Başkasının ayıbını araştıran kendi ayıplarını göremez!..

"Söz taşıyan, eski düşmanlıkları yeniler, kinleri tâzeler. En yumuşak insanları bile çileden çıkarır!"

Ali Sâdık Efendi Diyarbakır velîlerindendir. Diyarbakır'da doğdu. İbrâhim Gülşenî hazretleri Diyarbakır'da iken onun sohbetlerine devam etti ve yasavvufta yüksek derecelere kavuşarak İbrâhim Gülşenî hazretlerinden icâzet aldı ve talebe yetiştirmeye başladı. 1553 (H.961) târihinde Diyarbakır'da vefât etti.

Bu mübarek zat buyurdu ki:

"Hak teâlânın lütuf ve ihsân buyurduğu bahta ve rızka kanâat etmeyen kimse, Rabbini bilmemiş ve O'na itâat etmemiş olur. Ey bir yerde durmayan, sebât etmeyen, rızık için didinip duran, koşan kişi! Sakin ol, yuvarlanan taş üzerinde ot bitmez."

"İster iyi, ister kötü olsun, kimsenin arkasından konuşma. Çünkü hakkında konuştuğun kişi gerçekten kötü ise, onu kendine düşman etmiş olursun. İyi ise, çok kötü bir iş yapmış olursun. Biri sana gelip de filân adam kötüdür derse, iyi bil ki, o kendi kusûrunu söylemiş olur."

"Birisi şu ibretli sözü söyledi: Gıybet edecek olursam, anamdan başkasının gıybetini etmem. Zîrâ böylece sevaplarım anama yazılmış olur!"

"Bir insanın iki şeyi dostlarına haramdır. Birisi; onun malını haksız yere alarak yemek, diğeri; arkasından iyi olmayan şekilde konuşmaktır. Biri senin yanında başkasının aleyhinde konuşuyorsa, zannetme ki başkasının yanında seni medheder. Benim nazarımda bu dünyâda en akıllı insan, kendisiyle meşgûl olup, başkalarından gâfil olandır."

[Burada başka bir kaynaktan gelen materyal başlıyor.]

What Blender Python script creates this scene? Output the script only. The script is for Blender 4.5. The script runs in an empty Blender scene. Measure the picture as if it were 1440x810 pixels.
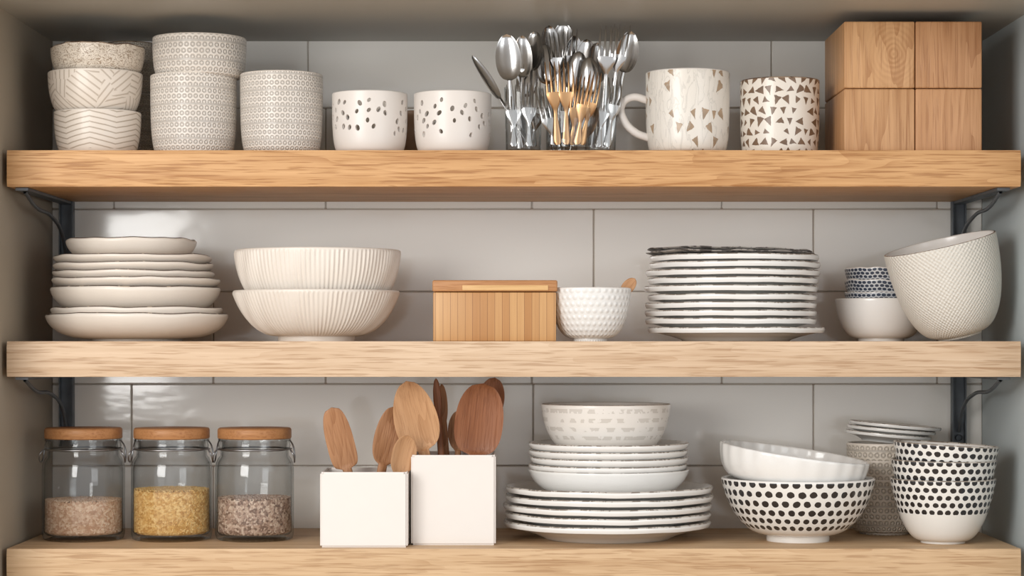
import bpy, bmesh, math, random
from mathutils import Vector, Matrix, Quaternion, noise
random.seed(7)
C=3.06; HZ=1.5; BACK=0.34
def K(d): return (C+d)/C
def X(px,d): return (px-720)/1000*K(d)
def Z(py,d): return HZ+(480-py)/1000*K(d)
zT,zM,zB=1.769,1.5,1.208
sc=bpy.context.scene
sc.view_settings.view_transform='Standard'
# ------------------------------------------------------------ nodes
class NT:
    def __init__(s,name):
        s.m=bpy.data.materials.new(name); s.m.use_nodes=True
        s.t=s.m.node_tree; s.t.nodes.clear()
        s.out=s.n('ShaderNodeOutputMaterial')
    def n(s,ty,**k):
        x=s.t.nodes.new(ty)
        for a,b in k.items(): setattr(x,a,b)
        return x
    def l(s,a,b): s.t.links.new(a,b)
    def set(s,inp,v):
        if hasattr(v,'is_output') or isinstance(v,bpy.types.NodeSocket): s.l(v,inp)
        else: inp.default_value=v
    def ma(s,op,a,b=0.0,c=None):
        x=s.n('ShaderNodeMath',operation=op); s.set(x.inputs[0],a); s.set(x.inputs[1],b)
        if c is not None: s.set(x.inputs[2],c)
        return x.outputs[0]
    def mix(s,f,a,b,bt='MIX'):
        x=s.n('ShaderNodeMix',data_type='RGBA',blend_type=bt)
        s.set(x.inputs[0],f); s.set(x.inputs[6],a); s.set(x.inputs[7],b); return x.outputs[2]
    def ramp(s,f,st):
        x=s.n('ShaderNodeValToRGB'); e=x.color_ramp.elements
        while len(e)<len(st): e.new(0.5)
        for i,(p,c) in enumerate(st): e[i].position=p; e[i].color=c
        s.l(f,x.inputs[0]); return x.outputs[0]
    def co(s,kind='Object',scale=(1,1,1),loc=(0,0,0)):
        tc=s.n('ShaderNodeTexCoord'); mp=s.n('ShaderNodeMapping')
        s.l(tc.outputs[kind],mp.inputs[0]); mp.inputs['Scale'].default_value=scale; mp.inputs['Location'].default_value=loc
        return mp.outputs[0]
    def noise(s,v,scale=5,detail=4,rough=.5,dist=0):
        x=s.n('ShaderNodeTexNoise'); s.l(v,x.inputs['Vector']); x.inputs['Scale'].default_value=scale
        x.inputs['Detail'].default_value=detail; x.inputs['Roughness'].default_value=rough; x.inputs['Distortion'].default_value=dist
        return x.outputs[0]
    def vor(s,v,scale,feat='F1',rnd=1.0):
        x=s.n('ShaderNodeTexVoronoi',feature=feat); s.l(v,x.inputs['Vector']); x.inputs['Scale'].default_value=scale
        x.inputs['Randomness'].default_value=rnd; return x
    def bsdf(s,col,rough=.4,metal=0,coat=0,bump=None,bs=.5,bd=.001,spec=.5):
        p=s.n('ShaderNodeBsdfPrincipled'); s.set(p.inputs['Base Color'],col); s.set(p.inputs['Roughness'],rough)
        p.inputs['Metallic'].default_value=metal; p.inputs['Coat Weight'].default_value=coat
        p.inputs['Specular IOR Level'].default_value=spec; p.inputs['Coat Roughness'].default_value=.12
        if bump is not None:
            b=s.n('ShaderNodeBump'); b.inputs['Strength'].default_value=bs; b.inputs['Distance'].default_value=bd
            s.l(bump,b.inputs['Height']); s.l(b.outputs[0],p.inputs['Normal'])
        s.l(p.outputs[0],s.out.inputs[0]); return p
def rgb(r,g,b):
    f=lambda c:((c/255+.055)/1.055)**2.4 if c/255>.04045 else c/255/12.92
    return (f(r),f(g),f(b),1)
def mul(c,k): return (c[0]*k,c[1]*k,c[2]*k,1)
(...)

"Düşmandan lâf getiren, insana düşmandan daha büyük düşmandır. Ey laf taşıyıcı! Düşmanım bile yüzüme karşı kötü şey söylemiyor. Sen ondan daha büyük düşman olmasan, onun arkamdan söylediğini, gelip de yüzüme karşı söyler misin Söz taşıyan, eski düşmanlıkları yeniler, kinleri tâzeler. En yumuşak insanları bile çileden çıkarır. Uyuyan fitneyi uyandıran kimseden en kısa zamanda kaç! Kavga iki kişi arasında yanan bir ateşe benzer. Söz taşıyıcı ise, o ateşin sönmemesi için odun taşıyan oduncu gibidir."